Les bastonnades en dehors des enceintes sportives, c’est une réalité. Valéry Charles et Fabrice Focant évoquent notamment les free fights de Charleroi Youth Squat, CYS en abrégé. De véritables combats de rue, souvent dans les bois et hors du pays pour échapper à la loi football. Lors de ces affrontements, tous les coups sont permis : poings, pieds, genoux mais pas d’arme ni d’objets contondants. Pas de ceintures ni de gants de frappe non plus. C’est une minute trente de sauvagerie absolue et d’adrénaline dans laquelle chacun risque des fractures, des dents cassées avec des incapacités à la clé.
En janvier, les U24 carolos se sont ainsi mesurés à un groupe de hooligans anversois, à sept contre sept dans une forêt de Tilburg aux Pays Bas. Les images sont d’une violence inouïe, ces scènes étant généralement filmées avec un floutage des visages.
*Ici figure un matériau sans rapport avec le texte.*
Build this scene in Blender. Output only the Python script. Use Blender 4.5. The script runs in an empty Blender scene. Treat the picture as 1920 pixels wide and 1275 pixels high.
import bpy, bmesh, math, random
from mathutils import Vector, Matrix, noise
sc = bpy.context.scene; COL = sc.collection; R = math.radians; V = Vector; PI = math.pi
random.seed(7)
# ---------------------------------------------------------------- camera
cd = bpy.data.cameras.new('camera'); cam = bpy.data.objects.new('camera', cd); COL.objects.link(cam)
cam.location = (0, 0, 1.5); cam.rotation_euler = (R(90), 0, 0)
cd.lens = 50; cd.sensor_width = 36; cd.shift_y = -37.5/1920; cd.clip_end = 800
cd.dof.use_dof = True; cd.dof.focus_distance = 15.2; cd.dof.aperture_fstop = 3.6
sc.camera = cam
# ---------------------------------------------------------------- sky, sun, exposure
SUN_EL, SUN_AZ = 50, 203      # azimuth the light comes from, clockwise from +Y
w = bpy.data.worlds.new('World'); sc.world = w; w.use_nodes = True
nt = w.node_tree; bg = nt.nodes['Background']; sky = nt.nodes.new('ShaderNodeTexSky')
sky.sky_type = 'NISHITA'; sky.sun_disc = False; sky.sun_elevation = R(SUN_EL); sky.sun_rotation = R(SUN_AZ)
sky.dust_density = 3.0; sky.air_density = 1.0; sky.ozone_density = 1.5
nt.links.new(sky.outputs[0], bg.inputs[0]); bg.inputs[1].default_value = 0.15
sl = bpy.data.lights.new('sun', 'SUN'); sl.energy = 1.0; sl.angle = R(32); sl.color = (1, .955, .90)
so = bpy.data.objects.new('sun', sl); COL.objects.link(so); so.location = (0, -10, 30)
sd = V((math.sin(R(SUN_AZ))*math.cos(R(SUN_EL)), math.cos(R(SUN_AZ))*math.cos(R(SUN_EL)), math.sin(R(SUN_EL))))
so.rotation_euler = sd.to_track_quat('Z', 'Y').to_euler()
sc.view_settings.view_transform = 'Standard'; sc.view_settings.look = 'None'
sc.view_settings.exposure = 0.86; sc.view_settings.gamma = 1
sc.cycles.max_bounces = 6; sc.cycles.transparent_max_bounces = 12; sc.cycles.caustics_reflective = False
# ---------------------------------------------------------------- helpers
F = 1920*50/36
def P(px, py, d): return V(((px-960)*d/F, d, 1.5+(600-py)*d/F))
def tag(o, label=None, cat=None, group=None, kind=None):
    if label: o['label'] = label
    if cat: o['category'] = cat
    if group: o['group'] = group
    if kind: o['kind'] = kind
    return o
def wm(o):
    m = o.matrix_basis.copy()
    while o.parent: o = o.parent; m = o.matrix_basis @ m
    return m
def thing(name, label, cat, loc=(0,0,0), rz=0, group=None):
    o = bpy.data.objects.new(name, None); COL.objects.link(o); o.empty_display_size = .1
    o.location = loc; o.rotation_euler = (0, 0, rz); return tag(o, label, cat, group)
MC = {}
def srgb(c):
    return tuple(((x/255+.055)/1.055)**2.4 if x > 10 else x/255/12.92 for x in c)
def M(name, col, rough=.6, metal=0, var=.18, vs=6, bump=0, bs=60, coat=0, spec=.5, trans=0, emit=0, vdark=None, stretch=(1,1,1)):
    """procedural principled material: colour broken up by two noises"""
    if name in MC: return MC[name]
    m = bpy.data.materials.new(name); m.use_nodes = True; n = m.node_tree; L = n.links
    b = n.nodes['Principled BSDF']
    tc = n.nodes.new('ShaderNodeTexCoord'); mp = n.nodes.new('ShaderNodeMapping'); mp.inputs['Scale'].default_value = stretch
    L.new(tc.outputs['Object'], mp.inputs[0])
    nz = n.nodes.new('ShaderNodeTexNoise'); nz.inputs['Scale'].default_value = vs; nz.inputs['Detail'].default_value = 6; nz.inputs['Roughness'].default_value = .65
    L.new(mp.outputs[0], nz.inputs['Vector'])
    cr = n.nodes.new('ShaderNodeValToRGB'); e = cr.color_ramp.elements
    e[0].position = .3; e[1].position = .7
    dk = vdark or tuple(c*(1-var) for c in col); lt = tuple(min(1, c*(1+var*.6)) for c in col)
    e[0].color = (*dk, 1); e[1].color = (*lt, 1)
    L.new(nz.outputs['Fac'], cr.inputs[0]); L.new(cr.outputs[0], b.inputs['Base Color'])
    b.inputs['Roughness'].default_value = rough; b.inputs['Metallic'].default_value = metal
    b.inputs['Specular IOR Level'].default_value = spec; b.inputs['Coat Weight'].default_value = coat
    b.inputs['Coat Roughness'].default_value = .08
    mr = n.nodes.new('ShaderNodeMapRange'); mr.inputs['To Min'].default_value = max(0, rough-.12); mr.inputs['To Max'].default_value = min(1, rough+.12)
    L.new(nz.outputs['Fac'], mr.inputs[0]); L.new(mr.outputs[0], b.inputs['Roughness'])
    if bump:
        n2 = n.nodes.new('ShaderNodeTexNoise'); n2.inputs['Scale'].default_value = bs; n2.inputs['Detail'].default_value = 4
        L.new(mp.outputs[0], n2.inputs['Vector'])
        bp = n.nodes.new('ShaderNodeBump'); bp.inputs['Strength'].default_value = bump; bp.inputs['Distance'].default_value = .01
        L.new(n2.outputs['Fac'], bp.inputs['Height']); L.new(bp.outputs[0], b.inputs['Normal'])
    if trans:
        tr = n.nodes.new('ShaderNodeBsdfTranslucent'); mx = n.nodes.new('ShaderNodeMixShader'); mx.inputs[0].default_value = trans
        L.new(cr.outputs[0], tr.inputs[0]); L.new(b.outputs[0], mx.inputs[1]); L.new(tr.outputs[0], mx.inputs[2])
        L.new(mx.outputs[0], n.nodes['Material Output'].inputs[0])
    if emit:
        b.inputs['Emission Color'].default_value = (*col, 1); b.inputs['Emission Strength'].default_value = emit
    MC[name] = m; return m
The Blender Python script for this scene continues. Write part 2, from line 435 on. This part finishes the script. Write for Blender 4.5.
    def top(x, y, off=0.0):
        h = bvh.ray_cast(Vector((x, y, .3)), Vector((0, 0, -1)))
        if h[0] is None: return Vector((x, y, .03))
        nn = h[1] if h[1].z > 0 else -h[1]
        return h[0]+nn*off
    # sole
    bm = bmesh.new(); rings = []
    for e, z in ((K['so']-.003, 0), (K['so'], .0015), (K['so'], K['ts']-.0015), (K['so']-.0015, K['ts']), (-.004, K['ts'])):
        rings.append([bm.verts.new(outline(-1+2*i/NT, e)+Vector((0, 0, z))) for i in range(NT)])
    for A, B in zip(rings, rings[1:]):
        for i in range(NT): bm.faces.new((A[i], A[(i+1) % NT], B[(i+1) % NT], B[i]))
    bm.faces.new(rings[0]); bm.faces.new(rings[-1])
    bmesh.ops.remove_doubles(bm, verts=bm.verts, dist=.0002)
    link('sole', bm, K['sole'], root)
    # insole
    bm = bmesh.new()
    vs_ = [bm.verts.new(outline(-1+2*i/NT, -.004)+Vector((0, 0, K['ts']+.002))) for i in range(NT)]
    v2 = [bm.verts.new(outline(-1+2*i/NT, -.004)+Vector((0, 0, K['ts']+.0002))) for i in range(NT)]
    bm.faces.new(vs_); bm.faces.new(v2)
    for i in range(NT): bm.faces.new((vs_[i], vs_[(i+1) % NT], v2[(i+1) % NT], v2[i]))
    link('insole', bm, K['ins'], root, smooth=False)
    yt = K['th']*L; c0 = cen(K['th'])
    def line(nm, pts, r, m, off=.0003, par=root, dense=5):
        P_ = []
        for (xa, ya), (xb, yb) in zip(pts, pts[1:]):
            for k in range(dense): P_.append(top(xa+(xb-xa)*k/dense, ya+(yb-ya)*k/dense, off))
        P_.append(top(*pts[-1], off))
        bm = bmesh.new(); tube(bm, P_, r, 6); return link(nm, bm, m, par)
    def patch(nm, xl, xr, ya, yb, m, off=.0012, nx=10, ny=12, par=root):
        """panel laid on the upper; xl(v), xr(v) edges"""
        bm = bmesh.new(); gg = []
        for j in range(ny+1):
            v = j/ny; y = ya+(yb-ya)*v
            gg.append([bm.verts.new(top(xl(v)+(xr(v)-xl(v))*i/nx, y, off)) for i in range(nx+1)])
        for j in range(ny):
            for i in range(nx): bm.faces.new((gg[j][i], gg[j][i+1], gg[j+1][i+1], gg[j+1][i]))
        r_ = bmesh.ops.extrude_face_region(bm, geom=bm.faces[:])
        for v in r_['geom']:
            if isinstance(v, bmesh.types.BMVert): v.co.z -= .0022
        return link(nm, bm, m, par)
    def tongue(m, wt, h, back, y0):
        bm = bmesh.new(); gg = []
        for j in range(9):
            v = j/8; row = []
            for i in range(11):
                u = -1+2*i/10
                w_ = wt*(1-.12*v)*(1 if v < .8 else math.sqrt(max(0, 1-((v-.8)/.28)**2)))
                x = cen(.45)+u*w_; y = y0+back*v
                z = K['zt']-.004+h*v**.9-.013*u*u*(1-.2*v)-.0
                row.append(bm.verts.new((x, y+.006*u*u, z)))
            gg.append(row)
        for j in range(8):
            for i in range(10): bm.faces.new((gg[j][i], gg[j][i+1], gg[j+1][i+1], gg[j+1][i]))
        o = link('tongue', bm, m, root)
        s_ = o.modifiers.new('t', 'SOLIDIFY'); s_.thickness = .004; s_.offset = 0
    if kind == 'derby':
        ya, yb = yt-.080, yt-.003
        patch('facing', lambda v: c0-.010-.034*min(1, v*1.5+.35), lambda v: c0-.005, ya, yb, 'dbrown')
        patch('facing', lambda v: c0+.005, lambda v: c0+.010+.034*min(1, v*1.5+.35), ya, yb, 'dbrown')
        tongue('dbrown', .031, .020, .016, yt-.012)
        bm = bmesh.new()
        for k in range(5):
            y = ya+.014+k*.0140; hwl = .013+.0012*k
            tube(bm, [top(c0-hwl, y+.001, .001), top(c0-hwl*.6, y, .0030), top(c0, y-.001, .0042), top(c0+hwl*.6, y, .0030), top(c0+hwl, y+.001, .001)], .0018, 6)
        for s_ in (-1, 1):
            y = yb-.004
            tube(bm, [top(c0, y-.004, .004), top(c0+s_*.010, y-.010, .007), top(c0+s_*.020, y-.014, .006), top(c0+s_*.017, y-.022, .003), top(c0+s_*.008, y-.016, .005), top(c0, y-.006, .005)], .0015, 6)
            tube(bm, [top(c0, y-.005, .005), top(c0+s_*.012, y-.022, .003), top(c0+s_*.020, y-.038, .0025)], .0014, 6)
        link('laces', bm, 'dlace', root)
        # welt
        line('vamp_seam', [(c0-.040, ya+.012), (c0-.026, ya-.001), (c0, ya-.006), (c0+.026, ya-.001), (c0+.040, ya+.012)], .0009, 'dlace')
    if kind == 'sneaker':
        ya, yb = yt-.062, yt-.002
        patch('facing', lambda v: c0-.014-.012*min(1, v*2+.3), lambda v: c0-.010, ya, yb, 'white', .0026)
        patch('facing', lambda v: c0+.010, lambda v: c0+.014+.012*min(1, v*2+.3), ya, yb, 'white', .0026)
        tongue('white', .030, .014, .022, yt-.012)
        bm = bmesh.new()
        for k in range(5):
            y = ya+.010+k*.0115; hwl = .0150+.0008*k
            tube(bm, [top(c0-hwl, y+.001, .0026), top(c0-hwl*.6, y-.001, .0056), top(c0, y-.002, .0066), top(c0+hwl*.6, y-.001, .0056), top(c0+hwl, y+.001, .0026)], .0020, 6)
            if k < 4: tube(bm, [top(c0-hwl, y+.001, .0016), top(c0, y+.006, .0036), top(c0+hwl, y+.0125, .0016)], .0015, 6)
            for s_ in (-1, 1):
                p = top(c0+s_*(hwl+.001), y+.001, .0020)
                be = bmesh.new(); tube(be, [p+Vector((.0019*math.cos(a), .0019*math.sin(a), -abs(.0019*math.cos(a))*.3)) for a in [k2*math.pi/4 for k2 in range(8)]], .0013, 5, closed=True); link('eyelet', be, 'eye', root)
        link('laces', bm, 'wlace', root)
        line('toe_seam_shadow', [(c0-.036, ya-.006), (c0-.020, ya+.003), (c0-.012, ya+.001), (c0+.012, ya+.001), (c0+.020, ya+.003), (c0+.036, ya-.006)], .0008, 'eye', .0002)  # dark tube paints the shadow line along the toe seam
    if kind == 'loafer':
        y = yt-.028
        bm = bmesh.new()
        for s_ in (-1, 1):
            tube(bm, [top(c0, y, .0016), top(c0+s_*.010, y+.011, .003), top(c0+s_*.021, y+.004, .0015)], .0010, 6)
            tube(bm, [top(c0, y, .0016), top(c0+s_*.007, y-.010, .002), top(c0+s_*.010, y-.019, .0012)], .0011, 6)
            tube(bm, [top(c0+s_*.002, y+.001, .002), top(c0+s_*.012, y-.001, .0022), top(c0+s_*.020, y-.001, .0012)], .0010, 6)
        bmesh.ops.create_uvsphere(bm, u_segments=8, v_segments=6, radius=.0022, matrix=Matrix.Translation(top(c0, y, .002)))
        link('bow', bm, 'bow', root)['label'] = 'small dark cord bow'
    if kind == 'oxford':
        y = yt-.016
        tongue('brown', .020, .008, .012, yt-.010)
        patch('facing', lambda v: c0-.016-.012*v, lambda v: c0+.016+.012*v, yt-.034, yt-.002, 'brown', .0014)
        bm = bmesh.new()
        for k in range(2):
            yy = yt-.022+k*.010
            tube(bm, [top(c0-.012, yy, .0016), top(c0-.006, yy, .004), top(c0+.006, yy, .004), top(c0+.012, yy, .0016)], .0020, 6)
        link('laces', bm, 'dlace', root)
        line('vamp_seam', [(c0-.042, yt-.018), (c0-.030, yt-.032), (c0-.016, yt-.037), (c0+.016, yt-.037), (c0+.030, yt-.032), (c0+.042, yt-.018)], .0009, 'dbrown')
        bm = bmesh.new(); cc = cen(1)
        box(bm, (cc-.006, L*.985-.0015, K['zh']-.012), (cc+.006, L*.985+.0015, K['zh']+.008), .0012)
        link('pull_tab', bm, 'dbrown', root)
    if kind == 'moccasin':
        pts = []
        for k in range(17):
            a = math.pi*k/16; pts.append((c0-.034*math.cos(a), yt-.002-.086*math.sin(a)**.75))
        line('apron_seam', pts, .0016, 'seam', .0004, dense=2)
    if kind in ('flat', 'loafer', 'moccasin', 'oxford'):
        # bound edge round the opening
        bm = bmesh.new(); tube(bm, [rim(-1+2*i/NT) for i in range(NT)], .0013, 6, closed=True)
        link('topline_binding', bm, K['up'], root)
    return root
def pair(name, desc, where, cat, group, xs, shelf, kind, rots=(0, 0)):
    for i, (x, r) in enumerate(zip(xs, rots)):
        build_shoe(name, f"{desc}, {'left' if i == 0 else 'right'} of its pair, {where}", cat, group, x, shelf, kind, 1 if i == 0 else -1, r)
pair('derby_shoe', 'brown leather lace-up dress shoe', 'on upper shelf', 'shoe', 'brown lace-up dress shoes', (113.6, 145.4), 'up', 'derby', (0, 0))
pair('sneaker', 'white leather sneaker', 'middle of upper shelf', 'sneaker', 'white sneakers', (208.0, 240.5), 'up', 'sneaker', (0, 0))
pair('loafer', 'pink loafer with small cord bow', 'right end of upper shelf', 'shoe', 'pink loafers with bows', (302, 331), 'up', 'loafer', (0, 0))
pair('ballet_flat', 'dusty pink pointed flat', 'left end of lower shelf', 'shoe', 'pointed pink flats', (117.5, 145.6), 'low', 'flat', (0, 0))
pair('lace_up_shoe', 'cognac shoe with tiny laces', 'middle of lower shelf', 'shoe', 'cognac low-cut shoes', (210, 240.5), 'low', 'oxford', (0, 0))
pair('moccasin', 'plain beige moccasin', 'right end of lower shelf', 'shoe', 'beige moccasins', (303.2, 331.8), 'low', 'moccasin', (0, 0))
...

À la police de Charleroi, les membres de la cellule foot ont eu à vivre des moments difficiles : agression d’un collègue qui s’est pris une barrière Nadar dans le dos avec incapacité permanente pour Valéry Charles, embuscade des hooligans du Standard avec caillassage des cars de supporters sur l’autoroute de Liège pour Fabrice Focan.